Hi, i’m trying to understand how do you calculate the metrics for PRs, and especially code coverage. I always assumed for git, all measures are based on the changed lines (based on the blame info).
Right now I have a failing PR which only changed 4 lines in 2 files:
Looking at one of the files (the other is much smaller), it seems like all of the lines are calculated for the code coverage - not just the 4 changed lines:
So my question is - how do you calculate the metrics in general and the coverage metric in particular for PRs? shouldn’t it only take into account the actual line/s changed? or is it only working on the file level?
I got an even worse example - a developer deleted two lines inside an uncovered file, and the PR failed the quality gate because there was not enough (actually 0%) coverage! It doesn’t make sense - if anything, deleting code lines should make things better with regards to coverage…
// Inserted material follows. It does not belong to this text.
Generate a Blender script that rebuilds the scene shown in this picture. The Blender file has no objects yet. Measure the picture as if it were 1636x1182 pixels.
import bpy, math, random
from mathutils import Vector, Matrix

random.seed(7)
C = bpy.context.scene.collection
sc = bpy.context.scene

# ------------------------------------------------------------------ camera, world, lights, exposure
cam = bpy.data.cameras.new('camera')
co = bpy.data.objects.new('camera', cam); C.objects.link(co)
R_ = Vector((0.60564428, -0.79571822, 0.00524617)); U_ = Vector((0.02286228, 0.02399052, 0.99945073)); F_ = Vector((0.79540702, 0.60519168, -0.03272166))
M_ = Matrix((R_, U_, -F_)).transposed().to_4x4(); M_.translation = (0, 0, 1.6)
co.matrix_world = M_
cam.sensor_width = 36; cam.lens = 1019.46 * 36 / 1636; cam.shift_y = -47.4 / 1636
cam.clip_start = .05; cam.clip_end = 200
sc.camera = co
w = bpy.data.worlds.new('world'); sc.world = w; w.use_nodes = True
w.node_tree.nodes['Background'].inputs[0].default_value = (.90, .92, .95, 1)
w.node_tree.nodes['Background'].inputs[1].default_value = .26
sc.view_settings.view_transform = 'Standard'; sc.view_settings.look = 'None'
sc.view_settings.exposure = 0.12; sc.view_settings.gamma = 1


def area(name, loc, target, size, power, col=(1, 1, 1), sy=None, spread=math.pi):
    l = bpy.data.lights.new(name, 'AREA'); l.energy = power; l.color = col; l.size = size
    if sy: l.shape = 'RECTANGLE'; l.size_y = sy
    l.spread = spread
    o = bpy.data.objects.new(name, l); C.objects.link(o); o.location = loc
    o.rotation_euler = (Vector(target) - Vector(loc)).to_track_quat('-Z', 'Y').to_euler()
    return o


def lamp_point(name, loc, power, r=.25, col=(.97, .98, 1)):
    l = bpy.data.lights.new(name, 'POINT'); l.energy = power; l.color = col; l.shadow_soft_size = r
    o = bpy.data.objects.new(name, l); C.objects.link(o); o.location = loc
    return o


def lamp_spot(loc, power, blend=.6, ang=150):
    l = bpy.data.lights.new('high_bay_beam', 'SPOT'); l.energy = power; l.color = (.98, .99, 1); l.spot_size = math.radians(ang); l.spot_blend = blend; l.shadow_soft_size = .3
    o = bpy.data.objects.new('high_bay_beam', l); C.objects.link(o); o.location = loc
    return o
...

First of all, we try to identify the changed lines using information from SCM. This requires:
The target branch (to merge into) is correctly specified with sonar.pullrequest.base
The target branch is fetched (otherwise we cannot compute the diff)
From the diff we identify the changed lines per file.
To compute the coverage, we take the coverage report, and keep only the lines we have identified in the diff. If the diff identified 4 changed lines, and 1 is not covered, that will give a coverage of 25%. Only the lines in the diff count, the size of the rest of the file doesn’t matter.
Looking at your screenshots, it looks like the computation of the diff is not correct. The prime suspect is the above two bullet points. Please check on that.
To investigate further, please send the scanner logs, and the actual line that triggered the analysis, if possible.
On top of what was said by Janos, please send the scanner logs with debug enabled.
Also, the scanner should log in debug the sha1 used when calculating the diff. You can check in your git repository whether it makes sense.
Sorry it took my a while, but i’ve validated it was indeed a configuration issue and not a product bug (however better wording might have helped).
I didn’t specify sonar.pullrequest.base at all because I thought the default value (master) is referring to the Sonar server “master” branch (can be seen in my second snapshot - “for merge into master from PR-453”) and not to the actual git master branch - in my case the default branch that my PRs are merged into is not called master in bitbucket/git, but since i’m scanning this branch without a sonar.branch attribute it is called master on the Sonar server.
Now I understand the sonar.pullrequest.base attribute is referring to the local scan git branch name and when I use the actual branch name everything works as expected.